EXERCISE: Retype only what runs from the first line of the listing to the line holding "random.seed(7)", both included. Do not retype the pictures.

DATA EXCERPT:
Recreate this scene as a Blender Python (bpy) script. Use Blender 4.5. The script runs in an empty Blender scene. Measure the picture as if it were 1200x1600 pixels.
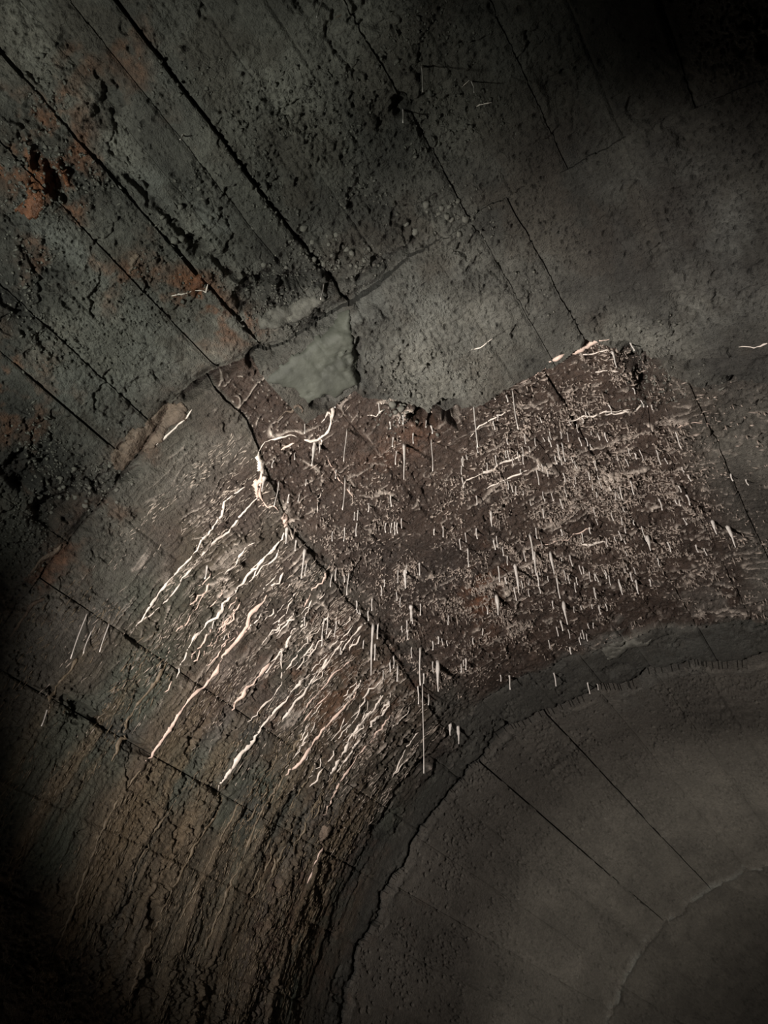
import bpy, math, random
import numpy as np
from mathutils import Vector, Matrix

sc = bpy.context.scene
C = sc.collection
random.seed(7)

# ------------------------------------------------------------------ camera
# tunnel frame: Y along the tunnel, Z up, vault axis at x=0, z=AXZ, radius R
R, AXZ = 2.0, 2.0
F = 1176.86                                   # focal length in pixels of a 1200x1600 frame
CAMP = np.array([0.8, 0.0, 1.6])
B = np.array([[0.83620556, 0.36583993, 0.40856016],      # rows: world X, Y, Z in camera axes
              [0.54760943, -0.5973921, -0.58587251],
              [0.02973505, 0.71364124, -0.69987999]])
cam = bpy.data.objects.new('camera', bpy.data.cameras.new('camera'))
C.objects.link(cam)
cam.data.sensor_fit = 'VERTICAL'
cam.data.sensor_height = 36.0
cam.data.lens = 36.0 * F / 1600.0
cam.data.clip_start = 0.02
cam.matrix_world = Matrix([[*B[0], CAMP[0]], [*B[1], CAMP[1]], [*B[2], CAMP[2]], [0, 0, 0, 1]])
sc.camera = cam

# ------------------------------------------------------------------ light
w = bpy.data.worlds.new('World'); sc.world = w; w.use_nodes = True
w.node_tree.nodes['Background'].inputs[0].default_value = (0.55, 0.75, 1.0, 1)
w.node_tree.nodes['Background'].inputs[1].default_value = 0.0

def spot(name, loc, target, power, color, cone, blend, size):
    d = bpy.data.lights.new(name, 'SPOT'); d.energy = power; d.color = color
    d.spot_size = math.radians(cone); d.spot_blend = blend; d.shadow_soft_size = size
    o = bpy.data.objects.new(name, d); C.objects.link(o); o.location = loc
    o.rotation_euler = (Vector(target) - Vector(loc)).to_track_quat('-Z', 'Y').to_euler()
    return o
spot('hand_torch', (-0.85, 0.30, 1.7), (-0.1, 2.95, 3.5), 430, (1.0, 0.91, 0.85), 93, 0.7, 0.085)
spot('upper_fill', (-0.85, -0.3, 2.2), (-0.55, 0.62, 3.9), 95, (0.98, 1.0, 0.90), 78, 1.0, 0.05)  # added fill for the near upper vault, not a known lamp
spot('far_fill', (0.5, 4.0, 1.2), (-0.6, 8.8, 3.9), 260, (1.0, 0.94, 0.85), 100, 1.0, 0.15)  # added unseen fill that brightens the rings further down the tunnel

vs = sc.view_settings
vs.view_transform = 'Standard'; vs.look = 'None'; vs.gamma = 1.0; vs.use_curve_mapping = False
vs.exposure = 0.0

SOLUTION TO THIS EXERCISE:
Recreate this scene as a Blender Python (bpy) script. Use Blender 4.5. The script runs in an empty Blender scene. Measure the picture as if it were 1200x1600 pixels.
import bpy, math, random
import numpy as np
from mathutils import Vector, Matrix

sc = bpy.context.scene
C = sc.collection
random.seed(7)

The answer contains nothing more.